For amps, he prefers low power. “I like natural tube compression and a little breakup,” he explains, so he cranks the loud dial. In the studio, he employed a hot-rodded late-’60s Fender Champ. For live gigs, he uses a ’74 Fender Musicmaster with a 12″ speaker, 10 watts of power, and just Volume and Tone controls. “It was originally a bass practice amp, but of course Fender has a history of bass amps getting stolen away by guitar players!” he says.

He’s also experimenting with a prototype 15-watt Charmer amp that is based on a tweed 5E3 Deluxe as built by his father and a friend, Urmas Anderson.
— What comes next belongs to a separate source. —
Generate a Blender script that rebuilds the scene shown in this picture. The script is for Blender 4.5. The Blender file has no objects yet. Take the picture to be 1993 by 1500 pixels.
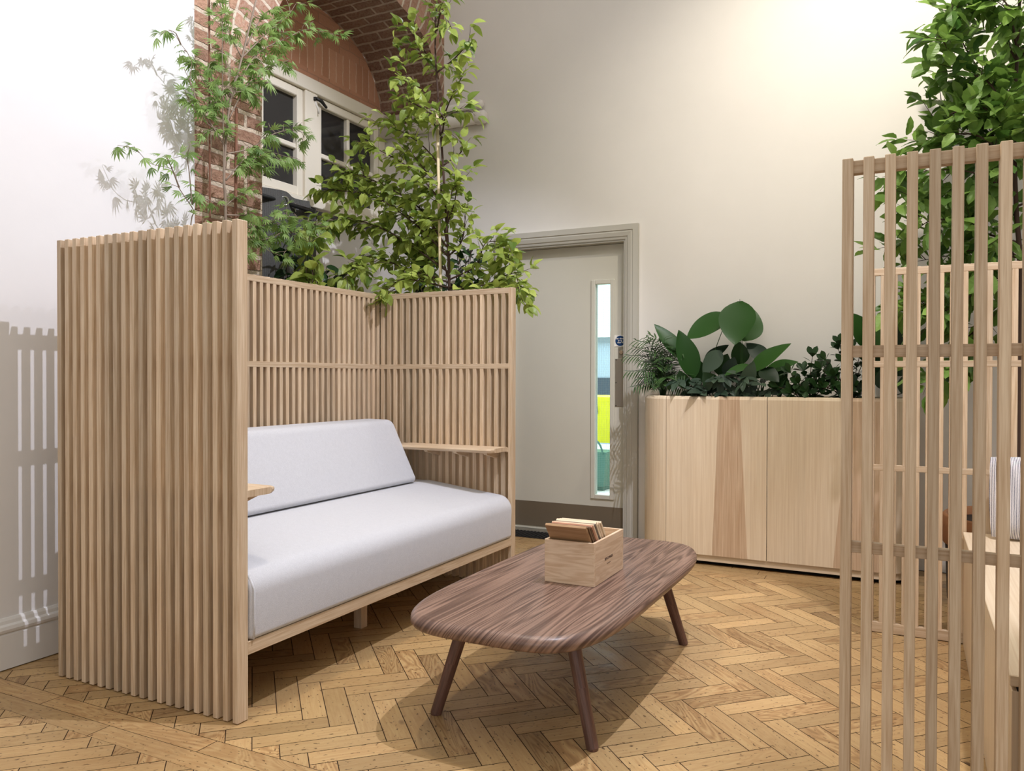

Joamets’ effects are minimal. For slide, he kicks in a Greer Amps tremolo pedal “to add just a little bit of movement.” He has a Greer Lightspeed Organic Overdrive “which I use when we really start rocking” and a Greer Black Tiger Delay he says is “one of the best-sounding delay pedals I’ve ever heard.”

One last thing. Don’t bother trying to pronounce Joamets’ name correctly; you’ll never nail it. Simpson and company simply call him “L’il Joe.”